Dak'Art 2012
Windows: Part 1
by Ndary Lo

Big transparent plastic water bottles filled with bottle caps instead of water are stacked in tight fashion to create a wall of immense beauty that plays with the eyes and senses. The artistic process of stacking compares significantly to local systems of arranging objects either for sale in the market environment or for other purposes around Dakar and its suburbs. A mountainous pile of plastic bottle caps of soda beverage and bottled water, installed like an incandescent altar of colorful dots, invites comparison with Damien Hirst's spot paintings, and even more art historically, French impressionist paintings such as Georges Seurat's A Sunday Afternoon on the Island of La Grande Jatte (1884-86, oil on canvas). This is because of the stunning tromp l'oeil quality, intense coloration, pointillism and beauty of the installation when viewed from a measured distance. The iridescent heap of plastic bottle caps counts in several thousands. Each individual bottle top is perforated in the middle and for a symbolical reason. The tiny holes are windows which offer multivalent viewpoints into Ndary Lo's eclectic creative enterprise in the past 20 years. More importantly, they provide the first inkling of a new direction in Lo's artistic practice.

Sewing thread spools and dirty plastic caps of cosmetic and domestic products are stacked in rusted metal pans. Like the beverage bottle tops, they are recuperated from the environment. Unlike the beverage bottle tops which invoke beauty because of their warm colors and in the manner of their installation, the stack of scrunch up dirty and dull colored plastic container caps suggests the grotesque. Multiple ropes of warm colored plastic bottle caps hang from the roof to the floor in zig-zag fashion and cutting into each other. The ropes are systematically put together with a critical eye for rhythm, color combination, and balance. On a 28 meter wall surface, ropes of predominantly black and white bottle caps spell out a sentence that could very well read La ila ha, ila laa (God is Great). With the subtlety of double play, of binary opposition; beauty and grotesque, sacred and profane, transparency and ambiguity, Ndary Lo introduces Windows: Part 1, his most recent creative endeavor.

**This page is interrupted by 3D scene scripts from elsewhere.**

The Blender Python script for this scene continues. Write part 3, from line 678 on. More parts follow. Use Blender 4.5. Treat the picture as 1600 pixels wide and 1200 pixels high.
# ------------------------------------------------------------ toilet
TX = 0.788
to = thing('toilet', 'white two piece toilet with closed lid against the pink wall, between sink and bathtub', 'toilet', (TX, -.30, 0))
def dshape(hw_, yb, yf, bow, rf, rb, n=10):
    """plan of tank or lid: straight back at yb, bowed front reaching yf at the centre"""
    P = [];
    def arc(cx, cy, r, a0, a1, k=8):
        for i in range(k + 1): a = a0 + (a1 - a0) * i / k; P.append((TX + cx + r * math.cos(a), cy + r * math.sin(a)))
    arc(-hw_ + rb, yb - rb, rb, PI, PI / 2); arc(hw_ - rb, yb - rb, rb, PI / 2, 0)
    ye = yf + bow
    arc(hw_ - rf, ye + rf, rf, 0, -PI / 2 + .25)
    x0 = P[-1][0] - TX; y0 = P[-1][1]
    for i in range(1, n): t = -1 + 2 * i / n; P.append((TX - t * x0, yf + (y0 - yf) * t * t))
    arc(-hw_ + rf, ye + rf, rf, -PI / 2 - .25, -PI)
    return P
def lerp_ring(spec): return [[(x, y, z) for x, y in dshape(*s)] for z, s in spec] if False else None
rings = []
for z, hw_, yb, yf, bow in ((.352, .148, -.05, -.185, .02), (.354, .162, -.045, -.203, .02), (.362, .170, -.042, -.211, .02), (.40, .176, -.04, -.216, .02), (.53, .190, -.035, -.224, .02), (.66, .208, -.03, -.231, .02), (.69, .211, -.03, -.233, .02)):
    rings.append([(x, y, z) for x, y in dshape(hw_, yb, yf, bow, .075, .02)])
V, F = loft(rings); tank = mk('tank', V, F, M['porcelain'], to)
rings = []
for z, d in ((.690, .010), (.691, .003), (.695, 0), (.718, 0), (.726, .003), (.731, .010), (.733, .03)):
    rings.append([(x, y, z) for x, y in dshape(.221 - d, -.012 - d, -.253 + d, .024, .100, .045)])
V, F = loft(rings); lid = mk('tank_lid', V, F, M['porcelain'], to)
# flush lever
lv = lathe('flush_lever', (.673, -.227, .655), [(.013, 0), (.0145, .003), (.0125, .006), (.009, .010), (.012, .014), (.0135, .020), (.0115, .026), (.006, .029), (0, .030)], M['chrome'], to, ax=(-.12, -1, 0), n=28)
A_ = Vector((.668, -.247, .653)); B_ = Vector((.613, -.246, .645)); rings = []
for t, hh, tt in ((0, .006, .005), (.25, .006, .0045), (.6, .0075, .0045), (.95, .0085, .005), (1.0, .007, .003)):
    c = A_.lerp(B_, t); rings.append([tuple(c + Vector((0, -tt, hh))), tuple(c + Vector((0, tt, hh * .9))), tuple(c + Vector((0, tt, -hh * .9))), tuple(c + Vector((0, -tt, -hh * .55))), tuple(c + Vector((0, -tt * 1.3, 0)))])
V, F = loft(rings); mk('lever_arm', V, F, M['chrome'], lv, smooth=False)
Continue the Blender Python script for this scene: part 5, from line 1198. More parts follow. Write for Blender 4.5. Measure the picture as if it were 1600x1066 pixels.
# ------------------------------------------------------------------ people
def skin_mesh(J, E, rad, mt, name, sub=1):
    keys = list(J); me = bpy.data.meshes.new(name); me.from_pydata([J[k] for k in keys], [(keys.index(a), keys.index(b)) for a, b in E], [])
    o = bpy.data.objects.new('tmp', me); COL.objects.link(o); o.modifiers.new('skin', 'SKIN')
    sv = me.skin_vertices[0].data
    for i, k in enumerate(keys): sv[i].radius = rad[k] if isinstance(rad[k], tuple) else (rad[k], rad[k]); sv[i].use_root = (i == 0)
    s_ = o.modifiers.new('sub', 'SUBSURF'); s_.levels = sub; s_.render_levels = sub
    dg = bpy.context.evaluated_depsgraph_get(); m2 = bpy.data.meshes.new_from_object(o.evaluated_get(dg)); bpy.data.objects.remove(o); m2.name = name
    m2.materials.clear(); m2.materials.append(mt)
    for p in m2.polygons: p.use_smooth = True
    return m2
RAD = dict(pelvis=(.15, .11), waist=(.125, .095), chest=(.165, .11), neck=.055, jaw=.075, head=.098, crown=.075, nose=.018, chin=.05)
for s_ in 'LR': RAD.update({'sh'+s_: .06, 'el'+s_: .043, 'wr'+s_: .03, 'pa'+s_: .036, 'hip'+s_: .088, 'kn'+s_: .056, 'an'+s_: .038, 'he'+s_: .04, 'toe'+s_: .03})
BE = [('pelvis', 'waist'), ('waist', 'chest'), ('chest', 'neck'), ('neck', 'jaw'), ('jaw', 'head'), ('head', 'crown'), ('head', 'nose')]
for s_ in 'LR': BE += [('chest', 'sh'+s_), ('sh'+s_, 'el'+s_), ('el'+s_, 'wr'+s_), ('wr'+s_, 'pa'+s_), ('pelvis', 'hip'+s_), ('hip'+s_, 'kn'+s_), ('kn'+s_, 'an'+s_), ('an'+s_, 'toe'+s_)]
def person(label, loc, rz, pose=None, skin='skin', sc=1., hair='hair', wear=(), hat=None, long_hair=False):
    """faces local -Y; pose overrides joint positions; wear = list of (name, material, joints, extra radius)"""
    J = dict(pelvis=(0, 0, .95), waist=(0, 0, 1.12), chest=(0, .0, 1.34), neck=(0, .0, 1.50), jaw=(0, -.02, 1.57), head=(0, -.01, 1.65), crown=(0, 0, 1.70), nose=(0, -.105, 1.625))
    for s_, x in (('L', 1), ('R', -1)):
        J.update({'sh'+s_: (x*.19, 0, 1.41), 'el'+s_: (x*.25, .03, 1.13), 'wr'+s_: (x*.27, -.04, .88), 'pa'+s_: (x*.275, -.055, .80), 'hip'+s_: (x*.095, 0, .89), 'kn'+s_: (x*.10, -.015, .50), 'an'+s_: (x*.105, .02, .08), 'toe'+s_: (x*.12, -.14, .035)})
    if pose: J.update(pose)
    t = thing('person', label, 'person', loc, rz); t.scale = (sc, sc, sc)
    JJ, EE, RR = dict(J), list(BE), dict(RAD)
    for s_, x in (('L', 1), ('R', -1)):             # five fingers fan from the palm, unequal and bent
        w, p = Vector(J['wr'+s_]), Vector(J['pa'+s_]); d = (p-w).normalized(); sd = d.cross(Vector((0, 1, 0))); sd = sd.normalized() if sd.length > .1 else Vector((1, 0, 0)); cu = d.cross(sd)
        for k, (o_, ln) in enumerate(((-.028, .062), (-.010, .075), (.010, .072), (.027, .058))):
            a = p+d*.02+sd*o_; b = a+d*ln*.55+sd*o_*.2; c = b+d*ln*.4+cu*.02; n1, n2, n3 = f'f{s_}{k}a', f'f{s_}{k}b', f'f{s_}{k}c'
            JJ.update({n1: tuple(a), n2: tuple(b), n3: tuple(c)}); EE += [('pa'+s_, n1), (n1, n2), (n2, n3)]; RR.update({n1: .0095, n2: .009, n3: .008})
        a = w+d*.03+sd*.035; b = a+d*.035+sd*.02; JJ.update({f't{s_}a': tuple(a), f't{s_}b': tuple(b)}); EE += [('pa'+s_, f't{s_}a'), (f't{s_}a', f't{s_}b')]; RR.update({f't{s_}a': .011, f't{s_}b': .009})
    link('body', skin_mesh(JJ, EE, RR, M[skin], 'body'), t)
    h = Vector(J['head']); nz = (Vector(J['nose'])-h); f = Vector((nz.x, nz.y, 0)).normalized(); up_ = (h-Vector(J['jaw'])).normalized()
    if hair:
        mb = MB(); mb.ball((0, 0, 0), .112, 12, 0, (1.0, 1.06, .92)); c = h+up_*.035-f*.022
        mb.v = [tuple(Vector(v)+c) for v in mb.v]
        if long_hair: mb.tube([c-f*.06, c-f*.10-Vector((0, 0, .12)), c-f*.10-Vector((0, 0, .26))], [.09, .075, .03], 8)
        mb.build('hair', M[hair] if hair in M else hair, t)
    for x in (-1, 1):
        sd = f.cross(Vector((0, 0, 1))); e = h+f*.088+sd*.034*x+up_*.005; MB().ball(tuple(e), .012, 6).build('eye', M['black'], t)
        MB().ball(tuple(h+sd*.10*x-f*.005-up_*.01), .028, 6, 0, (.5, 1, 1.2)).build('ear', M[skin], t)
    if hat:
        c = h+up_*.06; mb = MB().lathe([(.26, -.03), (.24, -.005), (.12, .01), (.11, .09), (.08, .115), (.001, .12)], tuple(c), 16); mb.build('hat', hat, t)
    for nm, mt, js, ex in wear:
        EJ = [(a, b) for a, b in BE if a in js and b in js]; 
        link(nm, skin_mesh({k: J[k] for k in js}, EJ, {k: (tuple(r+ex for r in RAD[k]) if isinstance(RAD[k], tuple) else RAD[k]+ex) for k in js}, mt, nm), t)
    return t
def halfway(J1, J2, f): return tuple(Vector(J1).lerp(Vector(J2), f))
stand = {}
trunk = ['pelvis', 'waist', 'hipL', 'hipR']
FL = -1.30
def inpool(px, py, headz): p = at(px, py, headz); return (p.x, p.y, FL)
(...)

Lo is interested in discovering creative possibilities inherent in plastic bottle caps. Thematically, the new works embrace the artist's penchant for addressing human and environmental concerns from a pan-African and humanist position. Conceptually and formally, Lo locates his practice at the intersection of form and material, artistic message and social activism. Working with huge number of plastic bottle caps which litter the urban environment of Dakar and its suburbs, Lo draws our attention to consumerism, underscored by a neoliberal climate where excessive consumption is celebrated. At the same time, he points out the scant regard for the environment, and the absence of recycling on an industrial scale in Africa. Lo equally employs the plastic bottle caps for their tactile quality. He repurposes the bottle caps from waste to aesthetic objects, reversing the absence of industrial recycling, yet affirming a culture of petite recycling in Africa where objects of industrial manufacture not only outlive their use dates but take on new careers. Such proclivity for creative reversal and affirmation is an intrinsic aspect of Lo's artistic practice.

Under the auspices of Dak'Art biennial, Windows: Part 1 launches the birth of a new trajectory in Ndary Lo's artistic practice.The exhibition offers a fresh vista into his preoccupation with recuperated objects and the environment through works that are, largely, in-progress. New ideas and artistic approaches are explored in the exhibition which also serves as an incubator.Lo continually reinvents himself and his creative practice even as he has retained the integrity and substance of his artistic message over the years. The artist is well known for his steel sculptures and mixed media installations, which are made from cast-away metals, bones, and urban detritus. Hanging, stringing, assemblage, welding, repetition, and scaling up are formal processes employed by Lo. They define his aesthetic universe and are very visible in the current oeuvre.